I will assume you are breaking continuous residence with your absences; the question is how long after you return are you eligible to file. There is the 4 years + 1 day / 2 years + 1 day rule, where, after you return from an absence of more than 1 year, you are considered to meet the continuous residence requirement under the 5-year rule 4 years and 1 day after your return, and you are considered to meet the requirement under the 3-year rule 2 years and 1 day after you return. It is unclear whether you are breaking continuous residence with an absence of more than 1 year or between 6 months and 1 year, and there is dispute about whether the 4 years + 1 day / 2 years + 1 day rule applies when you broke continuous residence with an absence of between 6 months and 1 year. So it's kind of hard to figure out when you will be able to apply.

2. no

3. I am assuming these are your children but not your wife's children (i.e. they are your wife's stepchildren). On the day you become a citizen (the day you take the oath), any of your children who are permanent residents under 18 and living with you in the US at that time automatically and involuntarily become US citizens under INA 320, without needing any application or action, and neither you nor your children have a choice in the matter. They will not become USC "at birth" -- they will become USC as of that day that all the conditions are simultaneously met. If this doesn't happen before they turn 18, then your naturalization has nothing to do with them, and they, like any other permanent residents, can file an application for naturalization by themselves after 18, if they choose, when they meet the requirements for naturalization under the 5-year rule.

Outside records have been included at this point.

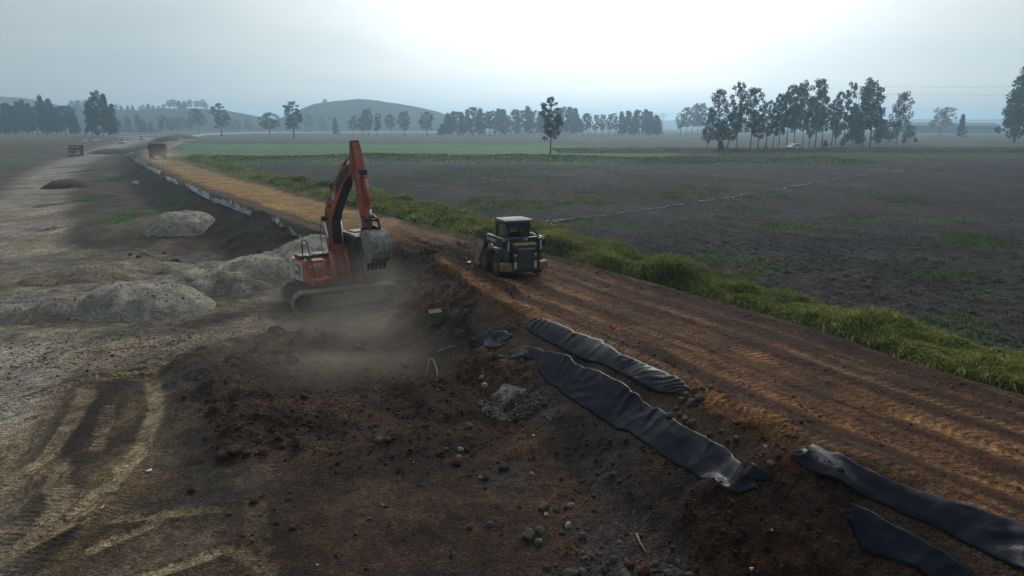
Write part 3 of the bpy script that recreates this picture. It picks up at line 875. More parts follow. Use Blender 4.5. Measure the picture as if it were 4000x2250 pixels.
# ================================================================== trees
bark = paint('bark', (0.10, 0.085, 0.07), 0.9, 0, (0.16, 0.15, 0.13), 0.6, 2.0, 0.2)
leafA = leaf_mat('eucalyptus_leaf', None, (0.034, 0.044, 0.024), 0.30, 0.5)
leafB = leaf_mat('dark_leaf', None, (0.025, 0.036, 0.018), 0.25, 0.5)
def leaf_cloud(centres, radii, per, size, rs, flat=0.72, droop=0.5):
    P = []; S = []
    for c, r in zip(centres, radii):
        k = max(6, int(per * (r / np.mean(radii)) ** 2))
        d = rs.normal(size=(k, 3)); d /= np.linalg.norm(d, axis=1)[:, None]
        rad = r * (0.35 + 0.65 * rs.random(k) ** 0.5)
        p = d * rad[:, None]; p[:, 2] = p[:, 2] * flat + 0.1 * r
        P.append(p + np.asarray(c)[None]); S.append(np.full(k, size))
    P = np.concatenate(P); S = np.concatenate(S) * (0.6 + 0.8 * rs.random(len(P)))
    k = len(P)
    a = rs.normal(size=(k, 3)); a[:, 2] -= droop; a /= np.linalg.norm(a, axis=1)[:, None]
    b = rs.normal(size=(k, 3)); b = np.cross(a, b); b /= np.linalg.norm(b, axis=1)[:, None]
    A = a * S[:, None] * 0.9; B = b * S[:, None] * 0.42
    V = np.stack([P - B * 0.35 - A * 0.1, P + B - 0 * A + A * 0.35, P + A, P - B + A * 0.35], 1).reshape(-1, 3)
    F = np.arange(k * 4).reshape(k, 4)
    return V, F
def tree_proto(kind, seed):
    rs = np.random.default_rng(seed)
    H = 10.0
    spec = dict(tall=(.30, .150, 38, 1), dense=(.10, .19, 58, 1), umbrella=(.38, .40, 44, 3), lone=(.26, .13, 36, 1), cone=(.06, .17, 44, 1), round=(.20, .27, 48, 2), slim=(.28, .10, 30, 1))[kind]
    h0, wmax, nc, nst = spec
    mb = MB(); C_ = []; Rr = []
    lean = rs.normal(size=2) * 0.25
    stems = []
    for s in range(nst):
        ang_ = rs.random() * 6.28 + s * 2.1
        sp = 0.0 if nst == 1 else rs.uniform(.9, 1.6)
        ln = lean + np.array([math.cos(ang_), math.sin(ang_)]) * sp
        path = []; rad = []
        top = H * (0.96 if s == 0 else rs.uniform(.72, .9))
        for i in range(9):
            t = i / 8
            w = 0.10 * math.sin(t * 5 + seed + s)
            path.append((ln[0] * t ** 1.3 + w * t, ln[1] * t ** 1.3 + 0.7 * w * t, -0.15 + (top + 0.15) * t)); rad.append(0.15 * (1 - 0.9 * t) / (1 + 0.25 * (nst - 1)) + 0.01)
        mb.tube(path, rad, 6)
        stems.append(np.array(path))
    asym = rs.uniform(-.4, .4, 2)
    for i in range(nc):
        t = (i + rs.random()) / nc
        h = h0 + (1 - h0) * t ** 0.92
        if kind in ('tall', 'lone', 'slim'): w = wmax * (0.45 + 0.75 * math.sin(math.pi * min(1, 0.12 + 0.78 * t))) * rs.uniform(.35, 1.1)
        elif kind == 'dense': w = wmax * ((1 - t) ** 0.55 * 0.95 + 0.06) * rs.uniform(.35, 1.05)
        elif kind == 'cone': w = wmax * (1 - t) * rs.uniform(.4, 1.0)
        elif kind == 'umbrella': w = wmax * math.sqrt(max(0.05, 1 - (1.05 * t - 0.15) ** 2)) * rs.uniform(.25, 1.0)
        else: w = wmax * math.sin(math.pi * (0.15 + 0.75 * t)) * rs.uniform(.3, 1.05)
        az = i * 2.399 + rs.normal() * .4
        st = stems[i % len(stems)]
        zt = h * H
        k = np.interp(zt * 0.86, st[:, 2], np.arange(9))
        bx = np.interp(k, np.arange(9), st[:, 0]); by = np.interp(k, np.arange(9), st[:, 1])
        c = np.array([bx + math.cos(az) * w * H + asym[0] * t, by + math.sin(az) * w * H + asym[1] * t, min(zt, H * 0.985)])
        r = {'tall': .62, 'dense': .80, 'umbrella': .95, 'lone': .55, 'cone': .6, 'round': .85, 'slim': .48}[kind] * rs.uniform(.7, 1.45) * (1 - 0.3 * t)
        C_.append(c); Rr.append(r)
        b0 = np.array([bx, by, zt * 0.86])
        mid = (b0 + c) / 2 + np.array([0, 0, -0.12])
        mb.tube([b0, mid, c], [0.045, 0.03, 0.012], 4)
    V, F = leaf_cloud(C_, Rr, {'dense': 95, 'cone': 100}.get(kind, 72), 0.26, rs)
    tm = mb.mesh('trunk_mesh', bark)
    cm = np_mesh('crown_mesh', V, F, leafB if kind in ('dense', 'cone') else leafA)
    return tm, cm
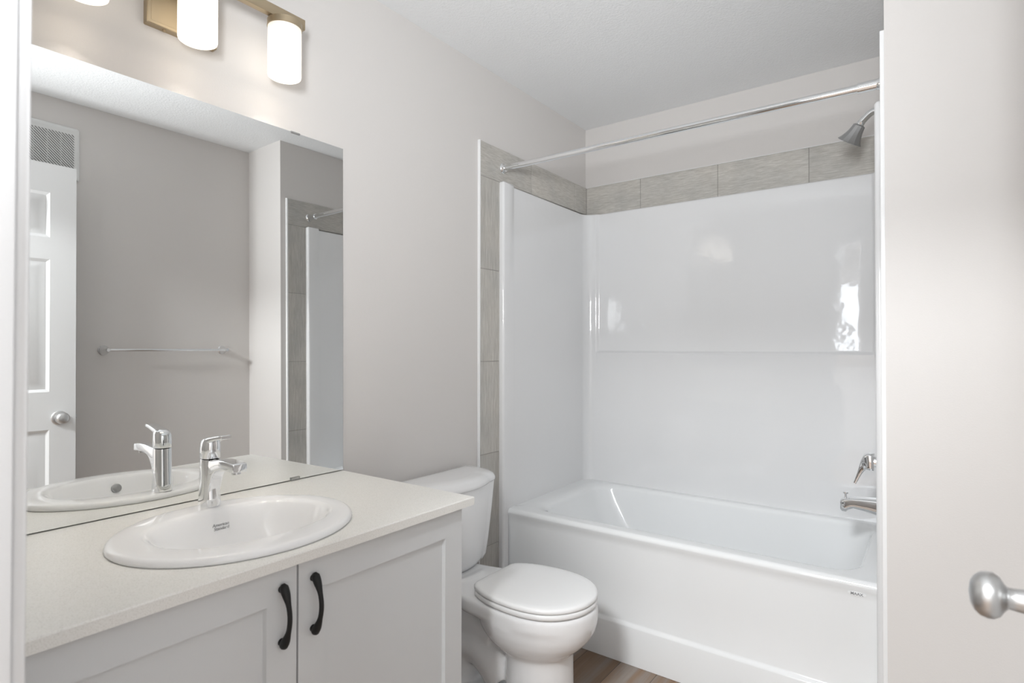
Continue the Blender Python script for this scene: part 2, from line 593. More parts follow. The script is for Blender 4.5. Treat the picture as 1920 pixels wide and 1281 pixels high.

4. joint tax returns, joint bank accounts, leases
 
Sharing my response here too:

1. so the counting begins AFTER I RETURN to US soil (meaning I cannot start the period counting to start when i am absent from the USA) ? i will be back on US soil this Saturday and will stay there until - hopefully i receive my re-entry permit. Then will make my migration for the whole family middle of next year. July 2018 is the targeted month.

Based on my understanding of your explanation - i can only start counting from July 2018, so the earliest i can apply for naturalization is 2 years 9 months after that (April 2021)?

4. i guess maybe it is not a custom thing from the country i am from, but my wife and i do not have joint accounts here - but we are being transparent with each other- we both have access to each other's accounts and finance details. Not an issue, i will open a joint account soon when she can come to the USA next year.

Would filing tax "MARRIED BUT FILING SEPARATELY " be a cause of concern? (we filed using that option as it looks easier for the calculation since we are using the overseas income tax exemption for both of us).
 
1. Yes, if you have interrupted "continuous residence". Note also that you might be able to use the 2 year + 1 day rule, where you can apply 2 years + 1 day after you come back.
4. The checklist actually says tax return transcripts "or" the tax returns, accounts, leases, etc. So maybe tax return transcripts are enough. Married filing separately should be fine as long as you explain it.